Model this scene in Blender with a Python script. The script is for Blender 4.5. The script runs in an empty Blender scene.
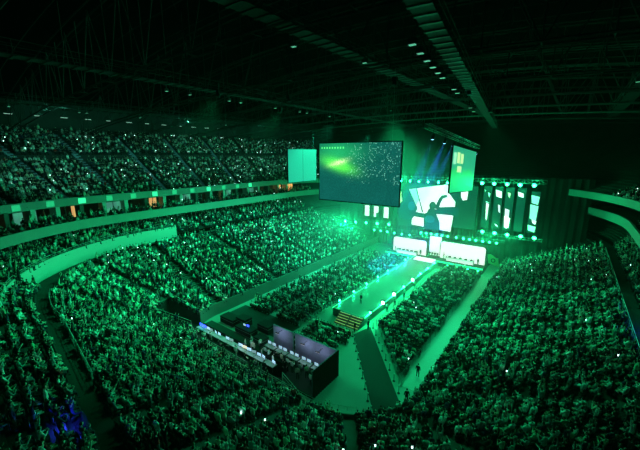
import bpy, bmesh, math, random
import numpy as np
from mathutils import Vector, Matrix
random.seed(7)
RNG = np.random.default_rng(11)
S = bpy.context.scene
COL = S.collection
PI = math.pi

# ------------------------------------------------------------------ materials
MATS = {}
def mat(name, col, rough=.7, emit=None, strength=0, noise=.25, scale=3.0, metal=0, spec=.3):
    if name in MATS: return MATS[name]
    m = bpy.data.materials.new(name); m.use_nodes = True
    nt = m.node_tree; b = nt.nodes['Principled BSDF']
    b.inputs['Roughness'].default_value = rough
    b.inputs['Metallic'].default_value = metal
    b.inputs['Specular IOR Level'].default_value = spec
    c = (*col, 1)
    if noise > 0:
        tc = nt.nodes.new('ShaderNodeTexCoord'); n = nt.nodes.new('ShaderNodeTexNoise'); n.inputs['Scale'].default_value = scale
        r = nt.nodes.new('ShaderNodeMix'); r.data_type = 'RGBA'
        r.inputs[6].default_value = tuple(x*(1-noise) for x in col)+(1,)
        r.inputs[7].default_value = tuple(min(1, x*(1+noise)) for x in col)+(1,)
        nt.links.new(tc.outputs['Object'], n.inputs['Vector'])
        nt.links.new(n.outputs['Fac'], r.inputs[0]); nt.links.new(r.outputs[2], b.inputs['Base Color'])
    else:
        b.inputs['Base Color'].default_value = c
    if emit:
        b.inputs['Emission Color'].default_value = (*emit, 1); b.inputs['Emission Strength'].default_value = strength
    MATS[name] = m
    return m

GREEN = (.008, 1, .30)
TEAL = (.02, 1, .44)
concrete = mat('concrete', (.10, .105, .10), .9, scale=.6)
dark_concrete = mat('dark concrete', (.035, .037, .036), .9, scale=.6)
black = mat('matt black', (.012, .012, .012), .8)
steel = mat('dark steel', (.12, .125, .13), .5, metal=.4)
pale_steel = mat('galvanised steel', (.34, .36, .36), .4, metal=.4)
rail_m = mat('painted rail', (.42, .44, .42), .4)
facia_m = mat('painted fascia', (.27, .285, .27), .6, scale=.3, noise=.12)
wall_m = mat('painted wall', (.50, .52, .50), .6, scale=.3, noise=.1)
front_m = mat('dark painted board', (.13, .14, .13), .7, scale=.3)
floor_m = mat('arena floor vinyl', (.22, .235, .22), .45, scale=.25, noise=.2)
carpet_m = mat('dark carpet', (.035, .035, .035), .95, scale=6)
drape = mat('black drape', (.02, .022, .02), .95)
white_m = mat('white laminate', (.75, .75, .75), .5, noise=.05)
grey_m = mat('grey laminate', (.3, .3, .31), .5)
wood_m = mat('dark wood', (.06, .035, .02), .6)
seat_m = mat('seat plastic', (.02, .03, .025), .5)
lens_w = mat('white green lens', (.3, 1, .6), .3, (.10, 1, .40), 2.2, 0)
lens_hot = mat('hot lens', (.8, 1, .9), .3, (.55, 1, .75), 5, 0)
lens_b = mat('blue lens', (.2, .5, 1), .3, (.25, .6, 1), 5, 0)
led_white = mat('white led face', (.9, .9, .9), .5, (1, .9, .97), .85, 0)
led_lilac = mat('lilac led face', (.8, .78, .82), .5, (.74, .70, .80), .9, 0)
led_pink = mat('pink led face', (.8, .78, .82), .5, (.95, .68, .78), .95, 0)
led_mint = mat('mint led face', (.5, .9, .7), .5, (.30, .86, .50), .9, 0)
led_lime = mat('lime led face', (.5, .9, .5), .5, (.5, .9, .35), 1.0, 0)
led_pale = mat('pale led face', (.5, .9, .9), .5, (.30, .75, .62), .8, 0)
led_dark = mat('dark led face', (.01, .03, .025), .5, (.002, .045, .030), 1, 0)
led_navy = mat('navy led face', (.01, .03, .04), .5, (.002, .05, .055), 1, 0)
led_blue = mat('blue led face', (.01, .05, .08), .5, (.005, .12, .17), 1, 0)
phone_m = mat('phone light', (.9, 1, 1), .5, (.6, 1, .95), 5, 0)
monitor_m = mat('monitor glow', (.6, .8, 1), .5, (.5, .75, 1), .55, 0)
monitor_w = mat('warm monitor glow', (1, .8, .6), .5, (1, .72, .5), .6, 0)
monitor_b = mat('blue monitor glow', (.1, .2, 1), .5, (.03, .06, 1), 3, 0)
warm_m = mat('warm lit room', (.9, .6, .3), .7, (1, .52, .18), .55, 0)
orange_m = mat('orange lit room', (.9, .5, .2), .7, (1, .42, .12), 1.0, 0)
tealroom_m = mat('teal lit room', (.3, .6, .5), .7, (.10, .50, .34), .35, 0)
flood_m = mat('flood glass', (.8, 1, .9), .5, (.25, .8, .6), .25, 0)
dash_m = mat('small tube light', (.8, 1, .9), .5, (.6, 1, .85), .55, 0)
skin_m = mat('skin', (.58, .42, .34), .6, noise=.1)
skin2_m = mat('tan skin', (.34, .22, .15), .6, noise=.1)
hair_m = mat('dark hair', (.02, .016, .012), .7)
hair2_m = mat('brown hair', (.09, .05, .03), .7)
jeans_m = mat('dark trousers', (.02, .024, .035), .9)
jeans2_m = mat('grey trousers', (.12, .13, .15), .9)
PAL = [('black', (.010, .010, .011), 30), ('charcoal', (.035, .035, .04), 16), ('navy', (.02, .03, .08), 9), ('grey', (.26, .26, .27), 15),
       ('white', (.85, .85, .85), 17), ('pale green', (.40, .62, .45), 7), ('teal', (.05, .38, .34), 6), ('red', (.5, .03, .03), 3), ('cream', (.6, .52, .4), 6)]
SHIRT = {n: mat(n+' cloth', c, .9, noise=.15) for n, c, w in PAL}
PALW = np.array([w for *_, w in PAL], float); PALW /= PALW.sum()

# ------------------------------------------------------------------ mesh helper
class MB:
    def __init__(s): s.v = []; s.f = []; s.mi = []; s.m = []
    def _m(s, m):
        if m not in s.m: s.m.append(m)
        return s.m.index(m)
    def add(s, vs, fs, m):
        o = len(s.v); i = s._m(m)
        s.v += [tuple(v) for v in vs]; s.f += [tuple(o+k for k in f) for f in fs]; s.mi += [i]*len(fs)
        return s
    BF = [(0, 3, 2, 1), (4, 5, 6, 7), (0, 1, 5, 4), (1, 2, 6, 5), (2, 3, 7, 6), (3, 0, 4, 7)]
    def box(s, x0, x1, y0, y1, z0, z1, m):
        return s.add([(x0, y0, z0), (x1, y0, z0), (x1, y1, z0), (x0, y1, z0), (x0, y0, z1), (x1, y0, z1), (x1, y1, z1), (x0, y1, z1)], s.BF, m)
    def obox(s, c, rz, sx, sy, z0, z1, m):
        ca, sa = math.cos(rz), math.sin(rz)
        p = [(c[0]+a*ca-b*sa, c[1]+a*sa+b*ca) for a, b in ((-sx, -sy), (sx, -sy), (sx, sy), (-sx, sy))]
        return s.add([(*q, z0) for q in p]+[(*q, z1) for q in p], s.BF, m)
    def tube(s, a, b, r, m, n=6, r2=None):
        a, b = Vector(a), Vector(b); d = (b-a).normalized(); r2 = r if r2 is None else r2
        u = d.cross(Vector((0, 0, 1)));  u = d.cross(Vector((1, 0, 0))) if u.length < .01 else u
        u.normalize(); w = d.cross(u)
        vs = [a+(u*math.cos(2*PI*i/n)+w*math.sin(2*PI*i/n))*r for i in range(n)]+[b+(u*math.cos(2*PI*i/n)+w*math.sin(2*PI*i/n))*r2 for i in range(n)]
        fs = [(i, (i+1) % n, n+(i+1) % n, n+i) for i in range(n)]+[tuple(range(n))[::-1], tuple(range(n, 2*n))]
        return s.add(vs, fs, m)
    def prism_xz(s, pts, y0, y1, m):                # outline in x,z extruded along y
        n = len(pts)
        vs = [(x, y0, z) for x, z in pts]+[(x, y1, z) for x, z in pts]
        fs = [tuple(range(n)), tuple(range(n, 2*n))[::-1]]+[(i, n+i, n+(i+1) % n, (i+1) % n) for i in range(n)]
        return s.add(vs, fs, m)
    def prism_xy(s, pts, z0, z1, m):
        n = len(pts)
        vs = [(x, y, z0) for x, y in pts]+[(x, y, z1) for x, y in pts]
        fs = [tuple(range(n))[::-1], tuple(range(n, 2*n))]+[(i, (i+1) % n, n+(i+1) % n, n+i) for i in range(n)]
        return s.add(vs, fs, m)
    def build(s, name, parent=None, smooth=False):
        me = bpy.data.meshes.new(name); me.from_pydata(s.v, [], s.f)
        for m in s.m: me.materials.append(m)
        me.polygons.foreach_set('material_index', s.mi)
        bm = bmesh.new(); bm.from_mesh(me); bmesh.ops.recalc_face_normals(bm, faces=bm.faces); bm.to_mesh(me); bm.free()
        if smooth: me.polygons.foreach_set('use_smooth', [True]*len(me.polygons))
        return link(name, me, parent)
def link(name, me, parent=None, loc=None, rz=0):
    o = bpy.data.objects.new(name, me); COL.objects.link(o)
    if parent is not None: o.parent = parent
    if loc is not None: o.location = loc
    o.rotation_euler.z = rz
    return o
def tag(o, label, cat, group=None, kind=None):
    o['label'] = label; o['category'] = cat
    if group: o['group'] = group
    if kind: o['kind'] = kind
    return o
def struct(o): o['kind'] = 'structure'; return o
def empty(name, loc=(0, 0, 0), rz=0):
    o = bpy.data.objects.new(name, None); COL.objects.link(o); o.location = loc; o.rotation_euler.z = rz; o.empty_display_size = .3
    return o
def copy_tree(o, parent=None):
    c = o.copy(); COL.objects.link(c); c.parent = parent
    for ch in list(o.children): copy_tree(ch, c)
    return c
ORD = 'first second third fourth fifth sixth seventh eighth ninth tenth eleventh twelfth thirteenth fourteenth fifteenth sixteenth seventeenth eighteenth nineteenth twentieth twenty-first twenty-second twenty-third twenty-fourth twenty-fifth twenty-sixth twenty-seventh twenty-eighth'.split()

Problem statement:
Restate the data word for word from its first line through the line with "PI = math.pi", leaving out any picture along the way.

Response to this exercise:
Model this scene in Blender with a Python script. The script is for Blender 4.5. The script runs in an empty Blender scene.
import bpy, bmesh, math, random
import numpy as np
from mathutils import Vector, Matrix
random.seed(7)
RNG = np.random.default_rng(11)
S = bpy.context.scene
COL = S.collection
PI = math.pi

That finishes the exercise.